* _INSTRUCTIONS FOR THE TASK_: Repeat exactly the lines of the entries below from the one with "1200 pixels high." through the one with "lower of two', 'greystrap')", both ends included, and nothing else.

* _RECORDS FOR THIS TASK_:

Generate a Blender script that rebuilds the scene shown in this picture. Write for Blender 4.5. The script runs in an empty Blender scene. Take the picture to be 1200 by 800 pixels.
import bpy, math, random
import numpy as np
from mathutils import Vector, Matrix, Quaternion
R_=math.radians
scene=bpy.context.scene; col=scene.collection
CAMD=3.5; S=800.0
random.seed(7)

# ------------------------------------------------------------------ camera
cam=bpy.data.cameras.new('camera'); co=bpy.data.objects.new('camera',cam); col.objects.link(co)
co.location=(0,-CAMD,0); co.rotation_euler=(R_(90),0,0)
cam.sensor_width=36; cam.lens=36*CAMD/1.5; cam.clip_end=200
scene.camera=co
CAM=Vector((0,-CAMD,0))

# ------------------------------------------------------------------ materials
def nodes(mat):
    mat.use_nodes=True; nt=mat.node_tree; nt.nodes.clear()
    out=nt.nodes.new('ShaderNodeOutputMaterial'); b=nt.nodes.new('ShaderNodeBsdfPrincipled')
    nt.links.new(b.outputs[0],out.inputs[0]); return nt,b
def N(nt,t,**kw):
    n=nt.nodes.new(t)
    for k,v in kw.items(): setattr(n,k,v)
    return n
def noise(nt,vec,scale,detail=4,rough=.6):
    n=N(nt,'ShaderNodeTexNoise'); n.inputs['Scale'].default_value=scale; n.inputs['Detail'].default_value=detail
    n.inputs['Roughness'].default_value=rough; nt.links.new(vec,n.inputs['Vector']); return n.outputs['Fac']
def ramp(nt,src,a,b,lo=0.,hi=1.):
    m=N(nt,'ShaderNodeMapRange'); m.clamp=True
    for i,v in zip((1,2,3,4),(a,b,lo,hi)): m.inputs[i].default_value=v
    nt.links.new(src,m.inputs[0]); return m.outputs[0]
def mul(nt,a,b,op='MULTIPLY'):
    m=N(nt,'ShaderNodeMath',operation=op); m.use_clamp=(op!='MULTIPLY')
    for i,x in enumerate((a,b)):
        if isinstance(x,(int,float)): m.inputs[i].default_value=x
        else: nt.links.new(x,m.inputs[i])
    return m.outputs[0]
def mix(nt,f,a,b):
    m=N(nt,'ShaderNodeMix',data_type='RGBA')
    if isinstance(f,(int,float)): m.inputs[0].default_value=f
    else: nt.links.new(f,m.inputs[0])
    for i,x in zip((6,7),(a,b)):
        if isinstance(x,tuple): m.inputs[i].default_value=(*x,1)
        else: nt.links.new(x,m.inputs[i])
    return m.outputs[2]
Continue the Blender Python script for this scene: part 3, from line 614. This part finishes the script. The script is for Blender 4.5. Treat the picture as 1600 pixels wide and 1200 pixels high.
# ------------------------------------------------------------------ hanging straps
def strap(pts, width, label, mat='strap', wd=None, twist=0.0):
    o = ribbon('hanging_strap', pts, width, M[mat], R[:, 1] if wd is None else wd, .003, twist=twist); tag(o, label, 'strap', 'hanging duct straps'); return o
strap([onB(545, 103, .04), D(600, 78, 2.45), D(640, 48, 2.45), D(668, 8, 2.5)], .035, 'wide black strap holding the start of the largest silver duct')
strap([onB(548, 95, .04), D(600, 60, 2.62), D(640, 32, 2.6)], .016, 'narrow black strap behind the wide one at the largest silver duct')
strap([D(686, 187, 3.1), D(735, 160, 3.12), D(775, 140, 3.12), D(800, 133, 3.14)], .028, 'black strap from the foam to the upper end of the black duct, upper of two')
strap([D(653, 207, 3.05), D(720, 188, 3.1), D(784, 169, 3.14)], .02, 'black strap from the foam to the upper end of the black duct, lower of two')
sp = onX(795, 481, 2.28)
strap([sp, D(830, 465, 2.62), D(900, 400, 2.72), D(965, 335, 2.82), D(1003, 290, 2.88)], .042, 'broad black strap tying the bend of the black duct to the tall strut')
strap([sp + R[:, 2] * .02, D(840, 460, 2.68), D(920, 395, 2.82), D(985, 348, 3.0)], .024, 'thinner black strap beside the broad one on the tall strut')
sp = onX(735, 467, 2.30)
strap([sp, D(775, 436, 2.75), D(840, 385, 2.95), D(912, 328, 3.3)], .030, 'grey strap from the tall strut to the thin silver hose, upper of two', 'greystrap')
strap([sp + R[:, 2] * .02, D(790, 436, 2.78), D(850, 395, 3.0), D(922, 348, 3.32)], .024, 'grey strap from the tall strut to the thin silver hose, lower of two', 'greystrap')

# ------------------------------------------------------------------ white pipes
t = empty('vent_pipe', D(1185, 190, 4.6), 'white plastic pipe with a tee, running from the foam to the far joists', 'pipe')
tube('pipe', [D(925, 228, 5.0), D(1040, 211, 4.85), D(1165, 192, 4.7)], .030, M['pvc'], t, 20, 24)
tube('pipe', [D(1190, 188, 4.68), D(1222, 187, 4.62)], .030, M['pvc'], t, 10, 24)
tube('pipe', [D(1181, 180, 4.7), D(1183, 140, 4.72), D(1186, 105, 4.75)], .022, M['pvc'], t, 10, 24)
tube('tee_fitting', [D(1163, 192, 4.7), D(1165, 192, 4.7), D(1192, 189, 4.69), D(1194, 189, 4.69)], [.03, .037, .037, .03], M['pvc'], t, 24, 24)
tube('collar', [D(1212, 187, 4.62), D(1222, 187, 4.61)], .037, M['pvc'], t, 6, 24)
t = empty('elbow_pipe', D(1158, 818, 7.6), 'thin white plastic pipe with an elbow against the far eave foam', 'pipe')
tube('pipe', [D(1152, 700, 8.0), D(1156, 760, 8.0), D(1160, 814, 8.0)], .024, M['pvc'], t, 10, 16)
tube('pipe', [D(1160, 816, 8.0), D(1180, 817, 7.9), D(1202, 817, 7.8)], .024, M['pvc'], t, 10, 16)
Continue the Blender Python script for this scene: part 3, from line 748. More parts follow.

* _EXERCISE RESULT_:
Continue the Blender Python script for this scene: part 3, from line 614. This part finishes the script. The script is for Blender 4.5. Treat the picture as 1600 pixels wide and 1200 pixels high.
# ------------------------------------------------------------------ hanging straps
def strap(pts, width, label, mat='strap', wd=None, twist=0.0):
    o = ribbon('hanging_strap', pts, width, M[mat], R[:, 1] if wd is None else wd, .003, twist=twist); tag(o, label, 'strap', 'hanging duct straps'); return o
strap([onB(545, 103, .04), D(600, 78, 2.45), D(640, 48, 2.45), D(668, 8, 2.5)], .035, 'wide black strap holding the start of the largest silver duct')
strap([onB(548, 95, .04), D(600, 60, 2.62), D(640, 32, 2.6)], .016, 'narrow black strap behind the wide one at the largest silver duct')
strap([D(686, 187, 3.1), D(735, 160, 3.12), D(775, 140, 3.12), D(800, 133, 3.14)], .028, 'black strap from the foam to the upper end of the black duct, upper of two')
strap([D(653, 207, 3.05), D(720, 188, 3.1), D(784, 169, 3.14)], .02, 'black strap from the foam to the upper end of the black duct, lower of two')
sp = onX(795, 481, 2.28)
strap([sp, D(830, 465, 2.62), D(900, 400, 2.72), D(965, 335, 2.82), D(1003, 290, 2.88)], .042, 'broad black strap tying the bend of the black duct to the tall strut')
strap([sp + R[:, 2] * .02, D(840, 460, 2.68), D(920, 395, 2.82), D(985, 348, 3.0)], .024, 'thinner black strap beside the broad one on the tall strut')
sp = onX(735, 467, 2.30)
strap([sp, D(775, 436, 2.75), D(840, 385, 2.95), D(912, 328, 3.3)], .030, 'grey strap from the tall strut to the thin silver hose, upper of two', 'greystrap')
strap([sp + R[:, 2] * .02, D(790, 436, 2.78), D(850, 395, 3.0), D(922, 348, 3.32)], .024, 'grey strap from the tall strut to the thin silver hose, lower of two', 'greystrap')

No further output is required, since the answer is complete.